Había salido el sol. Eran las tres y media de la tarde. Di una vuelta y acabé en la Plaza del Portazgo, en la buhardilla de un hotel de tres plantas también sin ascensor. Es un viejo hotel en el que se hospedaban las gentes de la provincia cuando tenían que venir a Coimbra a realizar alguna gestión. Está viejo pero consiguen mantenerlo limpio. El recepcionista debe tener la misma edad que el hotel, tiene el pelo de dos colores y se queja mucho cada vez que se mueve. Le pedí la habitación en la planta más baja posible y me la dio en la última. Me dijo que la habitación tenía dos camas pero que solo utilizara una, salvo si conseguía compañía. Le dije que no la iba a encontrar. Pues hay una mujer sola en la puerta de enfrente, me dijo como si estuviera interesado en que me lo pasara bien. ¿Y si consigo que me deje dormir en su cuarto, no le pago la habitación? No, eso no, me dijo. Dejamos el asunto .Le pregunté si tenían servicio de lavado y me respondió que es de pago y que está arriba. Cuando bajé con toda la ropa en la mano, me dijo que saliera a la calle, que cogiera la primera a la izquierda, que torciera una segunda vez a la izquierda y después a la derecha que allí había una lavandería. Le hice caso y me perdí.
Renuncié a la lavandería y acabé sentado en una terraza sobre el río Mondego y el puente de Santa Clara, en un local que se llama Passaporte, donde ahora estoy bebiendo algo mientras la ropa sucia está en una bolsa a mi lado.

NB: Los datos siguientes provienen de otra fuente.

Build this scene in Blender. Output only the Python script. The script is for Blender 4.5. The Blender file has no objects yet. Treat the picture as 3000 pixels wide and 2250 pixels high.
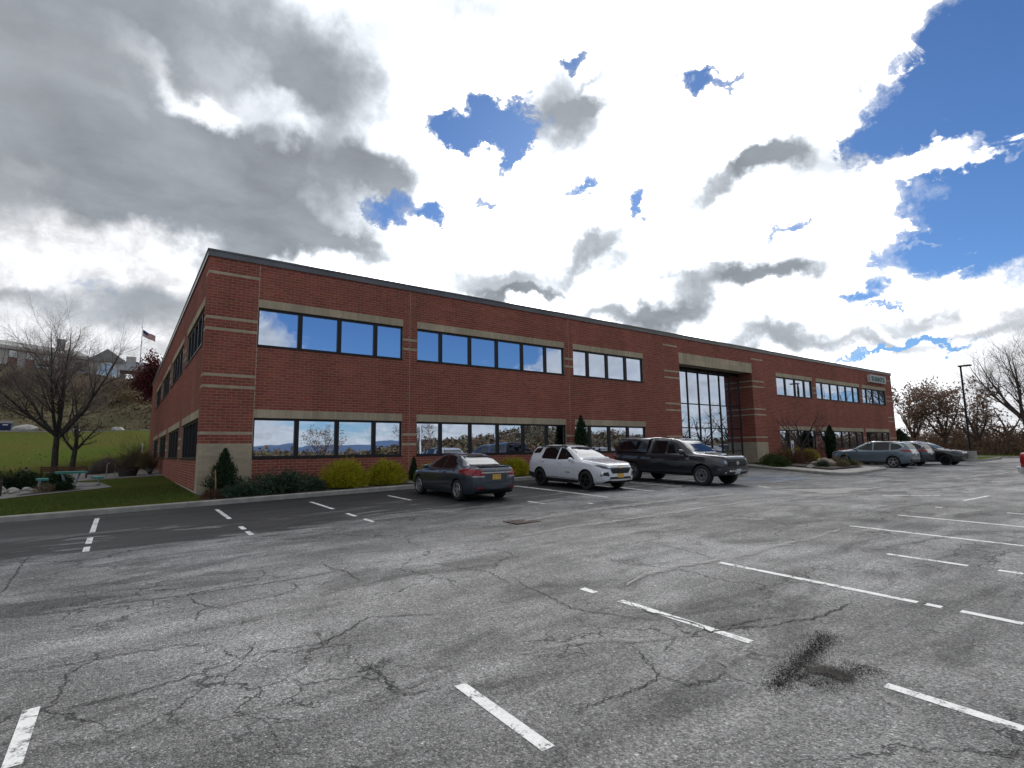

Lo he decidido, mañana me voy a quedar en Coimbra. Me gusta la Plaza, me gusta la terraza del Passaporte y también me hace gracia lo viejo y cutre que resulta el hotel. Se llama (leo en el llavero con la llave de mi habitación) Larbelo Residencial y debajo tiene el número de teléfono de solo cinco cifras. También el llavero tiene años. tanto como yo, por lo menos.